Giuseppe Dierna, la Repubblica 17/11/2013, 17 novembre 2013
IL ROMANZO SPERIMENTALE DEL GRUPPO 63, MEZZO SECOLO DOPO
Dopo la riproposizione da Bompiani dell’Antologia fondante del Gruppo 63 e della raccolta di saggi del ’76, esce oggi presso la casa editrice L’orma (dove si è appena trasferita la collana “Fuoriformato” di Andrea Cortellessa) l’anastatica del non meno mitizzato Il romanzo sperimentale, con gli interventi all’incontro di Palermo del settembre 1965, seguito da una corposa silloge di contributi che con quelle antiche pagine oggi si confrontano Col senno di poi, come recita il titolo di questa rivisitazione cinquant’anni dopo.
Ma cosa può ancora interessare oggi nell’archeologica discussione del ’65 sul romanzo sperimentale? Non certo l’oggetto, quel romanzo “sperimentale” messo a fuoco – se si esclude Umberto Eco – in modo superficiale o arruffato, frutto di una visione «filosofica» o mitico- ideologica della questione “romanzo”, ma soprattutto di un’assenza di specifici strumenti critici (al massimo un’infarinatura di formalismo russo o di proto-strutturalismo francese). Per cui, quando Eco nota che il linguaggio un tempo provocatorio dell’avanguardia è ormai disinnescato nell’orizzonte delle attese del nuovo lettore, prospettando come necessaria un’alternanza di norme estetiche, o viene frainteso (quasi parlasse di ricezione) o accusato di un’ottica da “non letterato”. Ma forse il problema era anche un altro, e cioè che un romanzo sperimentale non lo si poteva descrivere ma, al massimo, scrivere.
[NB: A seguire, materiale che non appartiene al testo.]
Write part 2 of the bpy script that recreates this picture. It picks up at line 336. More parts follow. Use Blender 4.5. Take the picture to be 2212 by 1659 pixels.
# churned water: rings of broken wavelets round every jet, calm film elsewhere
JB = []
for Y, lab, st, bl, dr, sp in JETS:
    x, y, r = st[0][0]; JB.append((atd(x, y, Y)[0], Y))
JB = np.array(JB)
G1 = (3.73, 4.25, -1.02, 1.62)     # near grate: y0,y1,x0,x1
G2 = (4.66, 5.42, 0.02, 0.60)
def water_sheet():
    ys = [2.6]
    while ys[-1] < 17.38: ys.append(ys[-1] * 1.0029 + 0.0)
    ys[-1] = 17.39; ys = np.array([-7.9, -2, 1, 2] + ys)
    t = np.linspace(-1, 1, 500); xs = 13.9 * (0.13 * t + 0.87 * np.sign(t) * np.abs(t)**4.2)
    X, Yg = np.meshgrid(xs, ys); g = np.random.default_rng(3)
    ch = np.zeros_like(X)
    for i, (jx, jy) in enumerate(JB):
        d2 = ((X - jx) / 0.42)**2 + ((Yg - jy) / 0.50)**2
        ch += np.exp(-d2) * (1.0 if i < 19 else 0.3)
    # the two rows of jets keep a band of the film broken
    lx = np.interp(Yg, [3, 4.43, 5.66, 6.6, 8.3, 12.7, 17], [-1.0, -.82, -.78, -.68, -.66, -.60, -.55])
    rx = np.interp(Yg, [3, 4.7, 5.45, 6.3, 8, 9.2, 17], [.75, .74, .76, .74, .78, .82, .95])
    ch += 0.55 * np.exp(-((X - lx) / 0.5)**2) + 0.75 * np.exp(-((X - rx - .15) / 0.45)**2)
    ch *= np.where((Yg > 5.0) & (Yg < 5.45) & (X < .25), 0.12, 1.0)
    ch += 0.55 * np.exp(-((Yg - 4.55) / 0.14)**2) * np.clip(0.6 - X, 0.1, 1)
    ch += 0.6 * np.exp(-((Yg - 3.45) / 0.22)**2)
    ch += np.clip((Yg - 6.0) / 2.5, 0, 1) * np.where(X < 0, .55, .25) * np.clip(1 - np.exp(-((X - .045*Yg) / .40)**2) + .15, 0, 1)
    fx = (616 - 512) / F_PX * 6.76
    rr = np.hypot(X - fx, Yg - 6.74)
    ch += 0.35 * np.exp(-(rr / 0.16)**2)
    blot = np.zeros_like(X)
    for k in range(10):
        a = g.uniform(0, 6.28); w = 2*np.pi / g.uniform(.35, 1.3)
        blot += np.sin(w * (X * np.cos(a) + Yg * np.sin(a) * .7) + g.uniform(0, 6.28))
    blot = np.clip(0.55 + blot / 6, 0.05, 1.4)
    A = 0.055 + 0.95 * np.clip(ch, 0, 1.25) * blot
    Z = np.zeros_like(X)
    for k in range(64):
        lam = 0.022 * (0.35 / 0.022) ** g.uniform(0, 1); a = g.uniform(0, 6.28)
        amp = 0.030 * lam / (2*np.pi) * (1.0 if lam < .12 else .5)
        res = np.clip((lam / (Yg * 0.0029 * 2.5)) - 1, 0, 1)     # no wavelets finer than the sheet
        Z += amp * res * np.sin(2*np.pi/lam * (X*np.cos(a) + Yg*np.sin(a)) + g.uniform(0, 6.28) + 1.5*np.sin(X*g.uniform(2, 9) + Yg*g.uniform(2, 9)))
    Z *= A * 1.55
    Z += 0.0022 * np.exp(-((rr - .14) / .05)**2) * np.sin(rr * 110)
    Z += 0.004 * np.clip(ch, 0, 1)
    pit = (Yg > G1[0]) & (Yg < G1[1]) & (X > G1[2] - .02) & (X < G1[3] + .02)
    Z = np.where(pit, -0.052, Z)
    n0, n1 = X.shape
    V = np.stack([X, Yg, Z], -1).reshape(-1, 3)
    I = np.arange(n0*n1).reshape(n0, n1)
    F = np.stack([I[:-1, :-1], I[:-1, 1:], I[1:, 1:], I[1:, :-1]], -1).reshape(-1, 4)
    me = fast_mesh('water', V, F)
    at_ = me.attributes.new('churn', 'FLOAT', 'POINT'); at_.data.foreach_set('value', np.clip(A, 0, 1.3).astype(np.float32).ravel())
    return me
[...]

Affascina ancora, di quelle giornate, quell’“eccitazione del nuovo” di cui parla oggi Balestrini, la schiettezza irriguardosa della discussione ma anche la sua ampiezza e profondità, il suo utopistico carattere progettuale, per cui Angelo Guglielmi poteva affermare che «il romanzo sperimentale italiano lavora per l’istituzione di una nuova cultura, di una nuova tradizione romanzesca », e il fatto di aver posto la discussione – non solo sul romanzo, ma sulla scrittura in genere – come corollario imprescindibile della scrittura stessa, discussione teorica oggi – e anche in taluni interventi dell’ultima sezione del volume – o parodiata in narcisistica chiacchiera su se stessi o sommersa da un’arrogante mancanza di consapevolezza critica (oggi inscusabile), che vede presunti sperimentalismi in banali riutilizzi della tradizione novecentesca.
Rimangono, di allora, la requisitoria di Manganelli contro il romanzo che «ha scelto di balbettare delle verità, mentre era suo compito declamare delle fluenti menzogne», e – di oggi – le scuse tardive per le provocazioni del tempo, quando Cassola e Bassani venivano definiti delle «Liale», ma poi Liala – una delle scrittrici qui più citate, benché solo metaforicamente – non compare neanche nell’utilissimo indice dei nomi.